Les sanctions imposées au pays lui font effectivement du tort. La Corée du Nord veut faire partie de la communauté internationale, mais seulement à ses propres conditions. Avec Donald Trump, ça semble marcher. On n’aborde pas les thèmes des droits de l’homme, de la démocratie ou d’un nouveau gouvernement. En résumé, les principales causes de ce rapprochement sont la mauvaise situation économique et l’incertitude entourant une guerre. De plus, ce rapprochement est aussi attirant pour la Corée du Nord en raison de l’argent qu’elle peut gagner et du fait qu’on ne l’oblige pas effectuer des changements en interne.

Qui pourrait intervenir pour que les choses changent ?

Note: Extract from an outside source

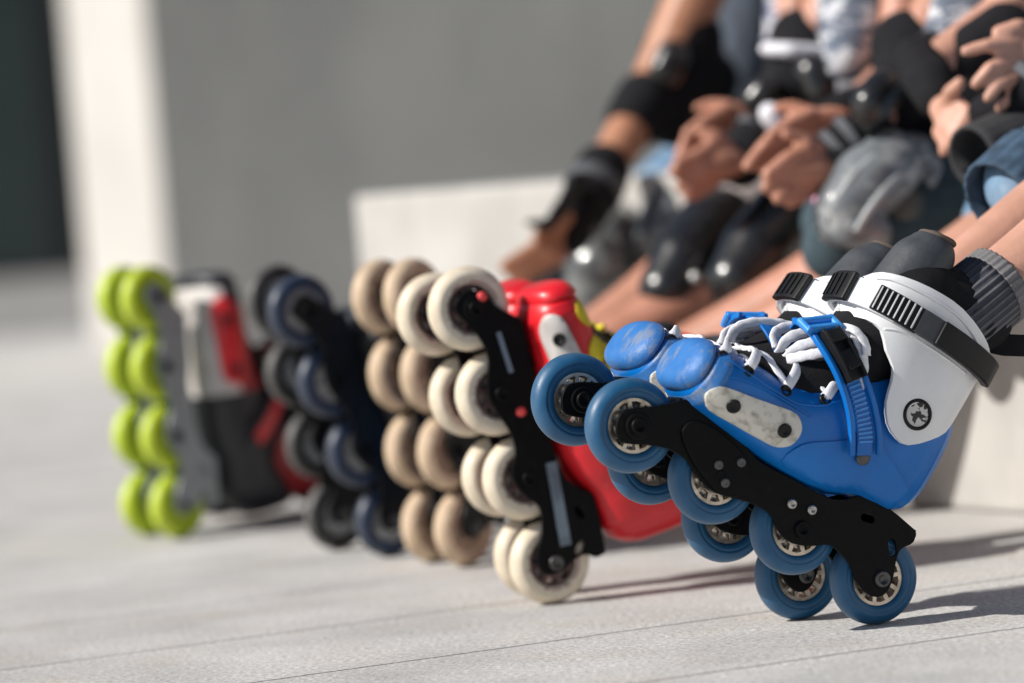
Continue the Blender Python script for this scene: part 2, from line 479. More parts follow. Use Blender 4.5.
    if hi:
        # raised welt along the eyelets and moulded crease down the flank
        bm = bmesh.new()
        for s in (1, -1):
            pts = [(x*mm, s*(shell_y(x*mm, z*mm)+0.0002), z*mm) for x, z in [(252, 78), (235, 83), (210, 82), (180, 82), (155, 84), (132, 96), (118, 112)]]
            add_tube(bm, catmull(pts, 6), 1.1*mm, 8)
            pts = [(x*mm, s*(shell_y(x*mm, z*mm)+0.0002), z*mm) for x, z in [(246, 60), (225, 70), (190, 78), (140, 80)]]
            add_tube(bm, catmull(pts, 6), 0.8*mm, 8)
        bm_obj('shell_welt', bm, spec['shell'], sh)
        for s in (1, -1):
            bm = patch([(x*mm, z*mm) for x, z in [(138, 38), (134, 56), (112, 72), (78, 92), (48, 84), (20, 74), (13, 66), (26, 54), (58, 53), (86, 42), (112, 37)]], shell_y, 0.0016, 0.004, smooth_n=3, side=s)
            bm_obj('heel_panel', bm, spec['shell'], sh, bevel=0.0006)
    # toe bumper : two lobes with a groove
    cap = bmesh.new()
    gr = 1.0 if hi else 0.4
    for front in (True, False):
        rings = []
        n = 14
        for i in range(n+1):
            if front:
                th = i/n*math.pi/2
                x = 240.5 + 15.5*math.sin(th); sc = max(0.03, math.cos(th)**0.50)
                zm, h, w = 69.5-2.0*math.sin(th), (24.5+1.8*gr)*sc, (43.5+1.3*gr)*sc
                if i == 0: h -= 1.2; w -= 1.2
            else:
                x = 223+16.2*i/n; ed = 1-abs(2*i/n-1)**7
                zb, zt, w = interp(SHELL, x)
                zm, h, w = (zb+zt)/2, (zt-zb)/2+(0.2+2.0*gr*ed), w+(0.2+1.5*gr*ed)
            ring = []
            for kk in range(36):
                a = 2*math.pi*kk/36
                c, s = math.cos(a), math.sin(a); e = 2.4
                hh = h if s > 0 else h*0.93
                ring.append(cap.verts.new((x*mm, w*mm*math.copysign(abs(c)**(2/e), c), (zm+hh*math.copysign(abs(s)**(2/e), s))*mm)))
            rings.append(ring)
        for a, b in zip(rings, rings[1:]):
            for kk in range(36):
                l = (kk+1) % 36; cap.faces.new((a[kk], b[kk], b[l], a[l]))
        cap.faces.new(rings[0]); cap.faces.new(rings[-1][::-1])
    bm_obj('toe_cap', cap, spec['cap'], root)
    # side sliders
    SL = [(230, 46), (232, 52), (228, 58), (221, 61), (191, 67), (160, 74), (150, 72.5), (143.5, 66), (142, 58), (144, 50), (151, 44), (163, 42), (193, 41), (218, 41)]
    for s in (1, -1):
        bm = patch([(x*mm, z*mm) for x, z in SL], shell_y, 0.0042, 0.004, smooth_n=3, side=s)
        sl = bm_obj('slider_plate', bm, spec['slider'], root, bevel=0.0012 if hi else 0, seg=2)
        for x, z in ((208, 51), (157, 57)):
            y = shell_y(x*mm, z*mm)*1000+5.2
            bm = bmesh.new(); add_lathe(bm, [(6.2*mm, s*(y-2.5)*mm), (6.2*mm, s*(y+0.6)*mm), (5.2*mm, s*(y+1.0)*mm), (3.2*mm, s*(y+0.5)*mm), (2.6*mm, s*(y-0.4)*mm), (0, s*(y-0.4)*mm)], 24)
            bm.verts.ensure_lookup_table()
            e_ = 0.001; gx_ = (shell_y(x*mm+e_, z*mm)-shell_y(x*mm-e_, z*mm))/(2*e_); gz_ = (shell_y(x*mm, z*mm+e_)-shell_y(x*mm, z*mm-e_))/(2*e_)
            nn = Vector((-gx_, 1, -gz_)).normalized(); nn.y *= s
            q = Vector((0, s, 0)).rotation_difference(nn)
            c0 = Vector((0, s*(y-0.6)*mm, 0))
            for v in bm.verts: v.co = q @ (v.co-c0) + c0
            o = bm_obj('screw', bm, black_plastic, sl); o.location = (x*mm, 0, z*mm)
    # liner and tongue
    li = []
    L = [((228, 0, 74), 20), ((190, 0, 84), 27), ((160, 0, 92), 33), ((132, 0, 112), 37), ((112, 0, 150), 38), ((100, 0, 190), 42), ((86, 0, 222), 42)]
    chains = [[(Vector(p)*mm, r*mm) for p, r in L],
              [(Vector((95, 0, 200))*mm, 0.040), (Vector((62, 0, 232))*mm, 0.037), (Vector((40, 0, 234))*mm, 0.037)],
              [(Vector((45, 0, 238))*mm, 0.034), (Vector((22, 0, 242))*mm, 0.028)]]
    blob('liner', chains, spec.get('liner', black_cloth), root, 0.004)
    tg = blob('tongue', [[(Vector((101, 0, 222))*mm, 0.031), (Vector((99, 0, 250))*mm, 0.028), (Vector((95, 0, 262))*mm, 0.0245)]], grey_vinyl, root, 0.003)
    if hi:
        bm = bmesh.new(); c = Vector((95, 0, 281))*mm
        add_tube(bm, [c+Vector((15*math.cos(a)*mm, 15*math.sin(a)*mm, -2*math.cos(a)*mm)) for a in [2*math.pi*i/28 for i in range(29)]], 0.0024, 8)
        bm_obj('tongue_rim', bm, rim_brown, tg)
    # cuff
    CUF = [(50, 104), (63, 103), (77, 110), (87, 125), (91, 141), (96, 153), (108, 163), (119, 176), (132, 179), (142, 178), (147.5, 188), (148, 206), (143, 218), (134, 223),
           (114, 227), (88, 229), (66, 228), (38, 221), (16, 213), (8, 206), (6.5, 190), (8.5, 175), (11, 160), (13.5, 146), (18, 134), (32, 119)]
    cf = None
    mes = []
    for s in (1, -1):
        bm = patch([(x*mm, z*mm) for x, z in CUF], cuff_y, 0.0035, 0.005, smooth_n=2, side=s)
        bmesh.ops.recalc_face_normals(bm, faces=bm.faces)
        me = bpy.data.meshes.new('t'); bm.to_mesh(me); bm.free(); mes.append(me)
    cf = bm_obj('cuff', merge_meshes(mes), spec['cuff'], root, bevel=0.001 if hi else 0)
    y0 = cuff_y(0.057, 0.130)*1000+3.0
    for s in (1, -1):
        bm = bmesh.new(); add_lathe(bm, [(13.6*mm, s*(y0-2)*mm), (13.6*mm, s*(y0+1.2)*mm), (12.6*mm, s*(y0+2)*mm), (10.8*mm, s*(y0+2)*mm), (10.4*mm, s*(y0+1)*mm)], 40)
        pv = bm_obj('pivot_bolt', bm, black_plastic, cf); pv.location = (0.057, 0, 0.130)
        bm = bmesh.new(); add_lathe(bm, [(10.4*mm, s*(y0+1.0)*mm), (0, s*(y0+1.5)*mm)], 32)
        pm = bm_obj('pivot_face', bm, mat_emblem, cf); pm.location = (0.057, 0, 0.130)
    # raised rim along the top of the cuff and moulded flank plate
    for s in ((1, -1) if hi else ()):
        bm = bmesh.new()
        pts = [(x*mm, s*(cuff_y(x*mm, z*mm)+0.004), z*mm) for x, z in [(141, 214), (132, 218), (114, 220), (88, 221), (66, 220), (44, 214), (28, 206)]]
        add_tube(bm, catmull(pts, 6), 1.3*mm, 8)
        pts = [(x*mm, s*(cuff_y(x*mm, z*mm)+0.0036), z*mm) for x, z in [(118, 178), (105, 183), (80, 184), (55, 184), (32, 184)]]
        add_tube(bm, catmull(pts, 6), 1.0*mm, 8)
        bm_obj('cuff_rim', bm, spec['cuff'], cf)
    # cuff buckle: strap wrapping the front, ribbed slide, lever
    def cpt(phi, z, off):
        xc, rx, w = cuff_ell(z*mm)
        c, s = math.cos(phi), math.sin(phi); e = 2.4
        p = Vector((xc+(rx+off*mm)*math.copysign(abs(c)**(2/e), c), (w+off*mm)*math.copysign(abs(s)**(2/e), s), z*mm))
        nn = Vector((c/rx, s/w, 0)).normalized()
        return p, nn
    def band(name, ph0, ph1, z0, z1, hgt, off, th, m, parent, n=14, bev=0.0008):
        P, N = [], []
        for i in range(n+1):
            t = i/n; p, nn = cpt(R(ph0+(ph1-ph0)*t), z0+(z1-z0)*t, off); P.append(p); N.append(nn)
        bm = bmesh.new(); ribbon(bm, P, N, hgt*mm, th*mm)
        return bm_obj(name, bm, m, parent, bevel=bev)
    bk = band('cuff_buckle', -60, 62, 199, 198, 24, 3.0, 4.0, spec['cuff'] if hi else black_plastic, root, 24)
    rb = band('buckle_slide', 40, 78, 198.5, 197.5, 23, 5.0, 4.5, black_plastic, bk, 16)
    band('buckle_plate', 76, 90, 198, 198, 22, 5.0, 5.5, grey_vinyl, bk, 8)
    band('buckle_lever', 89, 150, 198, 197, 23, 5.0, 8.5, black_plastic, bk, 18, 0.002)
    band('front_slide', -20, 16, 199, 199, 27, 6.5, 6, black_plastic, bk, 10, 0.0015)
    if hi:
        for j in range(8):
            ph = 43.5+j*4.4
            band('buckle_rib', ph-0.55, ph+0.55, 198.2, 198.2, 20.5, 9.2, 1.5, rib_glint, bk, 2, 0.0003)
        for j in range(4):
            ph = -12+j*6
            band('buckle_rib', ph-1, ph+1, 199, 199, 21, 12.3, 1.6, black_plastic, bk, 2, 0.0003)
    # instep strap
    path = [(82, 46, 76, 0, 1, 0.1), (92, 46.5, 92, 0, 1, 0.15), (108, 46.5, 110, 0, 1, 0.3), (126, 44, 126, 0.2, .9, .5), (146, 37, 140, .4, .7, .7), (160, 24, 150, .55, .35, .85), (165, 8, 155, .6, .1, .9), (164, -10, 155, .6, -.1, .9),
            (156, -28, 147, .5, -.4, .8), (140, -40, 134, .3, -.8, .5), (115, -45, 112, 0, -1, .3), (92, -45, 86, 0, -1, .1)]
    P, N = poly_ribbon(path, 6)
    bm = bmesh.new(); ribbon(bm, P, N, 0.015, 0.0025)
    st = bm_obj('instep_strap', bm, spec['strap'], root, bevel=0.0006)
    # rails either side of the strap
    def T(i): return (P[min(i+1, len(P)-1)]-P[max(i-1, 0)]).normalized()
    def offp(i, w, h):
        n = Vector(N[i]); t = T(i); n = (n-t*n.dot(t)).normalized(); b = t.cross(n)
        return P[i]+b*w*mm+n*h*mm, n, b
    for w in (-13, 13):
        bm = bmesh.new(); ps = [offp(i, w*(1.0 if i < 28 else 0.95), 0) for i in range(0, 39)]
        ribbon(bm, [q[0] for q in ps], [q[1] for q in ps], 0.005, 0.0055)
        bm_obj('strap_rail', bm, spec['strap_rail'], st, bevel=0.0012)
    if hi:
        for i in range(4, 19):
            p, n, b = offp(i, 0, 2.4)
            bm = bmesh.new(); t = T(i)
            add_box(bm, p+n*0.0006, Vector((0.0016, 0.0135, 0.0016)), Matrix((t, b, n)).transposed())
            bm_obj('strap_rib', bm, blue_light, st, smooth=False)
    # ratchet body
    i0, i1 = 17, 29
    bm = bmesh.new(); ps = [offp(i, 0, 2.6) for i in range(i0, i1)]
    ribbon(bm, [q[0] for q in ps], [q[1] for q in ps], 0.019, 0.006)
    p, n, b = offp(21, 0, 10); t = T(21)
    add_box(bm, p, Vector((0.018, 0.014, 0.005)), Matrix((t, b, n)).transposed() @ Matrix.Rotation(R(8), 3, 'Y'))
    p, n, b = offp(26, 0, 10.5); t = T(26)
    add_box(bm, p, Vector((0.012, 0.017, 0.006)), Matrix((t, b, n)).transposed())
    for w in (-8.5, 8.5):
        ps2 = [offp(i, w, 8) for i in range(i0, i1)]
        ribbon(bm, [q[0] for q in ps2], [q[1] for q in ps2], 0.003, 0.005)
    bm_obj('ratchet_buckle', bm, black_plastic, st, bevel=0.0009)
    p, n, b = offp(31, 0, 6); t = T(31)
    bm = bmesh.new(); m3 = Matrix((t, b, n)).transposed()
    for s in (-6, 6):
        add_tube(bm, [p+t*s*mm-b*0.017, p+t*s*mm+b*0.017], 0.0038, 10)
    for s in (-15.5, 15.5):
        add_tube(bm, [p+b*s*mm-t*0.009, p+b*s*mm+t*0.009], 0.0034, 10)
    add_box(bm, p-n*0.002, Vector((0.012, 0.030, 0.004)), m3)
    bm_obj('buckle_clip', bm, spec['clip'], st, bevel=0.0008)
    bm = bmesh.new(); yy = shell_y(0.079, 0.077)*1000+3
    add_lathe(bm, [(6*mm, yy*mm), (6*mm, (yy+2)*mm), (4.5*mm, (yy+3)*mm), (0, (yy+2)*mm)], 24)
    o = bm_obj('strap_screw', bm, dark_steel, st); o.location = (0.080, 0, 0.074)
    if spec.get('flames'):
        for sgn in (1, -1):
            bm = patch([(x*mm, z*mm) for x, z in [(234, 92), (215, 86), (206, 93), (188, 86), (168, 94), (152, 92), (146, 105), (175, 100), (215, 97.5), (232, 95)]], shell_y, 0.0008, 0.004, side=sgn)
            bm_obj('edge_trim', bm, black_plastic, sh)
            for pl in ([(236, 84), (226, 76), (214, 80), (208, 90), (216, 95.5), (228, 94.5)], [(200, 92), (196, 82), (184, 76), (172, 84), (176, 92), (170, 99), (186, 99.5), (198, 98)], [(160, 90), (150, 84), (140, 92), (146, 104), (158, 103)]):
                bm = patch([(x*mm, z*mm) for x, z in pl], shell_y, 0.0012, 0.004, smooth_n=2, side=sgn, lift=0.0006)
                bm_obj('flame_patch', bm, yellow, sh)
    bx = spec.get('bx')
    if bx:
        for c in root.children:
            if not c.name.startswith(('wheel', 'frame')):
                c.scale = (bx, spec.get('by', 0.93), 1); c.location = (spec.get('sx', 0), 0, spec.get('bz', 0.004))
    if spec.get('shell2'):
        for c in root.children:
            if c.name.startswith('boot_shell'):
                c.data.materials.append(spec['shell2'])
                for p in c.data.polygons:
                    if p.center.x < 0.135: p.material_index = 1
                if spec.get('shell3'):
                    c.data.materials.append(spec['shell3'])
                    for p in c.data.polygons:
                        if p.center.x >= 0.135 and p.center.z > 0.062: p.material_index = 2
    return root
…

Je n’attends aucun changement dans l’immédiat. Ces pratiques existent depuis des années et personne n’a encore bougé le petit doigt. Tant que certains pays peuvent produire à bon marché grâce au travail forcé, il y aura de l’argent à gagner. Je suis donc très pessimiste. Selon les rapports de l’inspection du travail, les gouvernements où les travailleurs sont stationnés savent ce qui se passe. Souvent, c’est balayé d’un geste et qualifié d' »affaire intérieure » de la RPDC. Un argument fallacieux, bien entendu, parce que si un pays est membre de l’Organisation internationale du travail des Nations unies, il a le devoir de respecter ses règles. Le vrai problème est que le pays dans lequel les travailleurs sont basés et la Corée du Nord ont, tous deux, des intérêts économiques dans cette traite moderne.

Dans le passé, vous avez déjà été accusé d' »atteinte à la dignité du Guide suprême ». Est-il dangereux de publier un tel livre ? Craignez-vous pour votre sécurité ?

Oui, certainement. Mais je ne vais pas m’arrêter pour autant. Les accusations contre moi ont le même effet sur moi qu’un chiffon rouge devant un taureau.